With that, there are several indicators that such a timeout is needed — expressed by your mind and your body.
Take action if you either start to feel overwhelmed by other people’s comments on your posts, notice that your heart rate races, or feel pressured to share and re-share items.
And if posts shared by others notably put you in a foul mood or a fearful place, it’s more than reasonable to log out of social media to distance yourself from that negative space.
Your personal habits on social media also tell you a lot about yourself as an individual, plus your unique relationships with the various platforms. And so, it’s important to look after them in a healthy and prosperous way, while accepting cues for whenever it’s time to take a full or a partial break.

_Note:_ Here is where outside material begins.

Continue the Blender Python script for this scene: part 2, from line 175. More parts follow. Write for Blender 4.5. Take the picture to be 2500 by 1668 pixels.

Otherwise — and you may not even realize until it’s too late — social media will bring about a variety of negative impacts to your mental health and your overall wellbeing. And this can silently bleed into several areas of your life.
Witnessing destructive events from afar — currently, Russia’s invasion of Ukraine — may not be a part of your life. But social media exists to connect you with it. And it can instill fear and anxiety through a shared sense of helplessness and sadness.
When you're worried and threatened, whether it is rational or irrational, you’re more than likely to focus on gathering the stories, the facts, and the images that you’ll need to fight or flight — whatever the battle may be.
As a result, you continue to gather information from social media sources until you have a definite plan in place — and until you feel satisfied. Yet you do so at the expense of your own peace, comfort, and happiness. This pattern can even become extreme and obsessive.
As simple as it may seem to draw black and white rules around social media use and access, you may yet find yourself swiping and scrolling — only a matter of minutes or hours later.
Because social media is designed with addiction in mind. There are powerful algorithms and compelling configurations, largely curated just for you. In the technology world, everyone is a VIP.
While often easier said than done, the real trick is to establish clear limits for yourself to hold yourself accountable with social media.